TEEN
12/04/2014 01:20 pm ET Updated Dec 06, 2017

Why I Lie About Being A Virgin

Oleh Slobodeniuk via Getty Images

Throughout the next few months, HuffPost Teen is highlighting the way teens think and feel about sex through anecdotes written for our series, "Teen Sex: It's Complicated." All of the authors are teenagers who have agreed to be published anonymously. If you want to share your thoughts, join the conversation here.

By Alexandra, 17

A few weeks back, two friends, and I sat huddled on a bench discussing every girl’s favorite topic: Boys. Sarah was telling us in depth about her romantic history starting from middle school while Ellen chimed in here and there, for the most part staying quiet.

As the stories drew to an end, Ellen looked at me with her blissful innocence and asked if I was a virgin. On cue, my heart skipped a beat and my head swam for half a second, and then my frequently sought out lie slipped out as a small shake of my head. We didn’t elaborate on the topic. That night as I lay in bed, I felt small. I texted Ellen admitting to her the truth: I am a virgin. Something about her kind-hearted nature compelled me to let her in.

For too long now, I have been wrapped up in a lie surrounding everyone around me. Of course I know that I am still a virgin, yet everyone around me does not. I’m embarrassed to admit, that even some of my closest friends know me as someone I am not. In that moment, Sarah and Ellen thought my head-shake was in fact the truth because why would I lie about that?

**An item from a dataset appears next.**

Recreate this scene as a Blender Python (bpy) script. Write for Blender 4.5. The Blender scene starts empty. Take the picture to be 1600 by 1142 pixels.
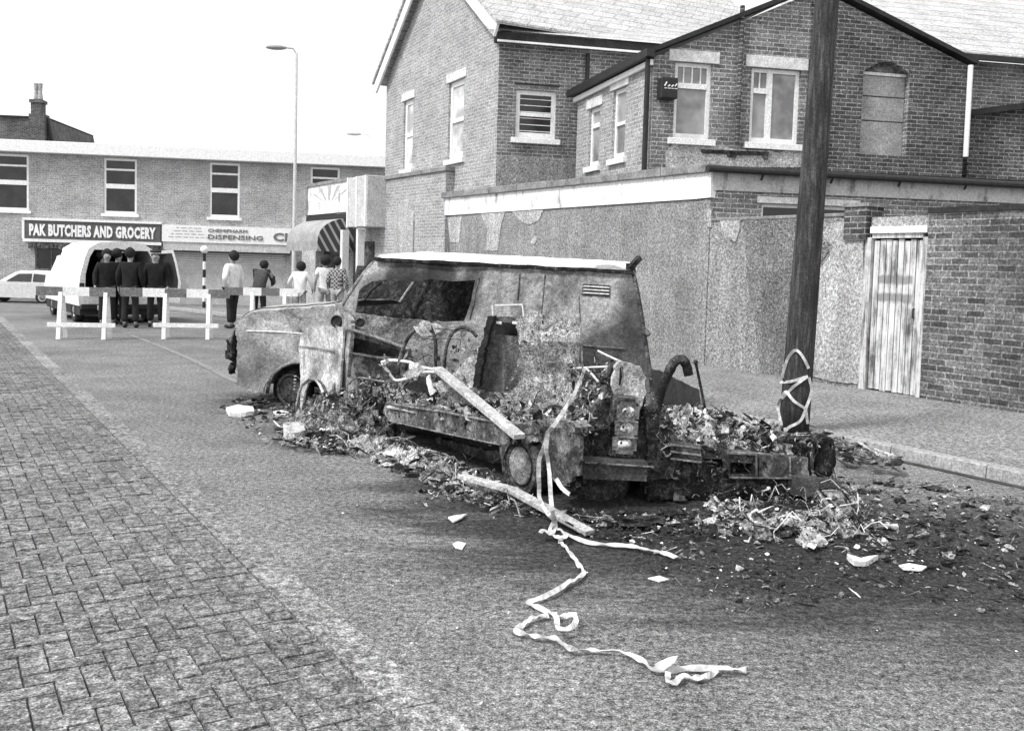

From afar, people look at me and assume things. Perhaps it is the nature of society today, to assume without knowing. While I try to stay cognizant of it, I too find myself guilty of this everyday battle. My peers see me as physically attractive, intelligent, kind, sensitive, and dare I say it? NORMAL. Thus without a second thought, they assume that my sexual and romantic pasts reflect that of most other college seniors when in fact, I am quite the opposite. At 17 years old, I have never been in love, never had a serious relationship, never experienced heartbreak, never had sex.

To be truthful, Ellen (and my mother) are now the only two people who know of my innocence. So why do I lie about my virginity? I myself question this so frequently. I am by no means ashamed to have not experienced this sense of intimacy, but while I generally consider myself a confident young woman, I find myself becoming painfully aware of my lack of experience when surrounded by my peers.

So what really does this say about our culture? Why am I SO afraid of society's disapproval? It seems that our wariness about fitting in has transformed into a skepticism that critiques every individual. When it comes to the behavior of being “prude," girls (and guys) will do almost anything to contradict that label. This stigma angers me because our generation prides itself on being open-minded and changing stereotypes when really, it is a battle of hypocrisy.

For example, I feel proud that a gay couple can be openly together at a party and no one bats an eye. Society has overcome incredible barriers that have allowed a once narrow-minded attitude evolve into revolutionary changes. At the same time, if I were to make known my virginity amongst the same group of people, I would be judged and labeled as a prude. It does not seem fair that one minority in a group can be wholly accepted while I am marginalized. Should I be looked down on for not wanting to jump into bed with a guy after a couple of drunken makeouts? Because it also seems I would be looked down on if I did. It is not my plan to save myself for marriage. In fact, I would really like to have sex!

However, it is my plan to have my first time be with someone whom I love and who loves me back with equal respect. In this light, others could perhaps better understand it. A girl wants to be in love to have sex for the first time. Considering this girl has yet to be in a serious relationship, the likelihood of her experiencing love is probably going to be considerably less than if she were to have been in serious relationships. From this standpoint, I’d like to think it doesn’t seem so ridiculous.

I respect myself for standing by my beliefs, but I also hate myself for lying. Every time I verbalize that little lie, I feel as if I have fallen prey to the social standards anyway. But I am not a liar. At least, I do not want to be, yet it seems that I am more frozen by the fear of my peers’ disapproval, than admitting a truth that in reality is nobody’s business.

As Ellen once said, “I am tired of explaining my abstinence to my perplexed peers” (regarding her decision not to drink). I shouldn’t feel the need to lie, but I also shouldn’t have to explain my reasoning to anybody other than whom I choose to. However, when the truth slips out, so does the judgment and so do the questions. Hence, I lie to escape the inexplicable harshness of my peers. I don’t enjoy this, but now it seems that it is too late to change.